Helen Maria Williams (17 June 1759 – 15 December 1827) was a British novelist, poet, and translator of French-language works. A religious dissenter, she was a supporter of abolitionism and of the ideals of the French Revolution; she was imprisoned in Paris during the Reign of Terror, but nonetheless spent much of the rest of her life in France.
A controversial figure in her own time, the young Williams was favourably portrayed in a 1787 poem by William Wordsworth, but (especially at the height of the French Revolution) she was portrayed by other writers as irresponsibly politically radical and even as sexually wanton.
She was born on 17 June 1759 in London to a Scottish mother, Helen Hay, and a Welsh army officer father, Charles Williams. Her father died when she was eight; the remnant of the family moved to Berwick-upon-Tweed, where she had what she herself would describe in the preface to a 1786 book of poems as "a confined education". In 1781 she moved to London and met Andrew Kippis, who would have great influence on her literary career and political views and brought her into contact with the leading London intellectuals of her time.
Her 1786 Poems touch on topics ranging from religion to a critique of Spanish colonial practices. She allied herself with the cult of feminine sensibility, deploying it politically in opposition to war ("Ode on the Peace", a 1786 poem about Peru) and slavery (the abolitionist "Poem on the Bill Lately Passed for Regulating the Slave Trade", 1788).
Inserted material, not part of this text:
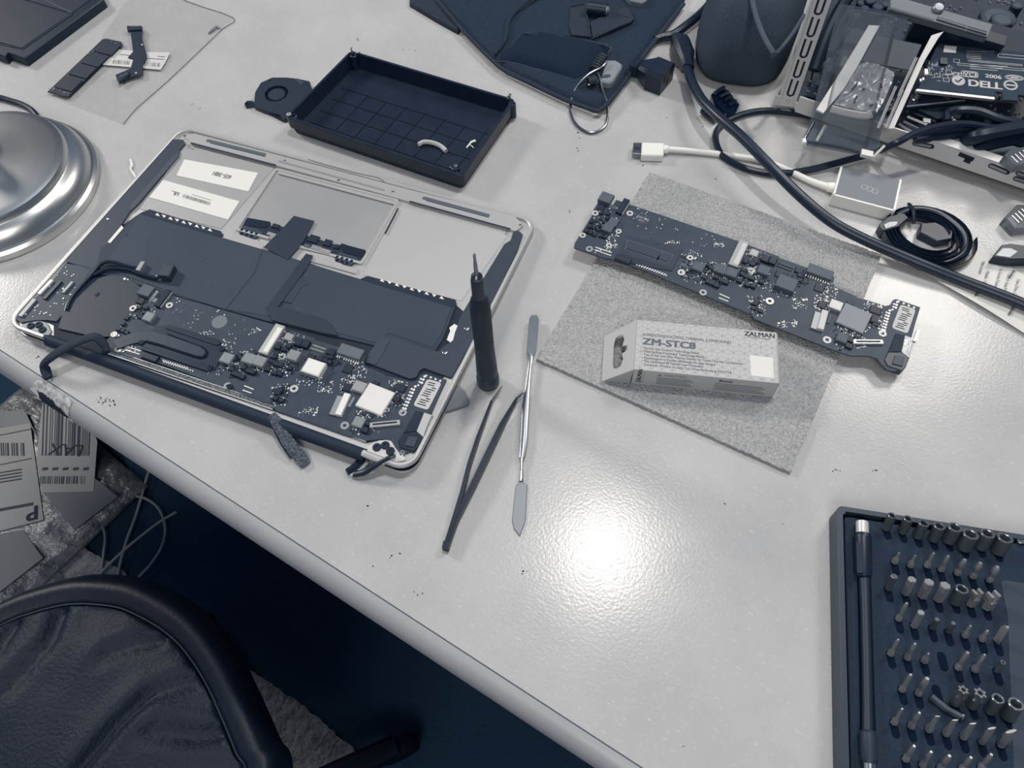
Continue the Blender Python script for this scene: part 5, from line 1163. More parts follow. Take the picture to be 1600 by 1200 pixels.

In the context of the Revolution Controversy, she came down on the side of the revolutionaries in her 1790 novel Julia and defied convention by travelling alone to revolutionary France, where she was hosted by Mme. Du Fossé, who had earlier, in London, given her lessons in French. Her letters from France marked a turn from being primarily a writer of poetry to one of prose. She enthusiastically attended the Fête de la Fédération on the anniversary of the storming of the Bastille and returning briefly to London in 1791 was a staunch, though not completely uncritical, defender of the Revolution. Returning to France in July 1791, she published a poem "A Farewell for two Years to England"; in fact she briefly visited England again in 1792, but only to persuade her mother and her sisters, Cecilia and Persis, to join her in France just as the country was moving toward the more violent phases of its revolution.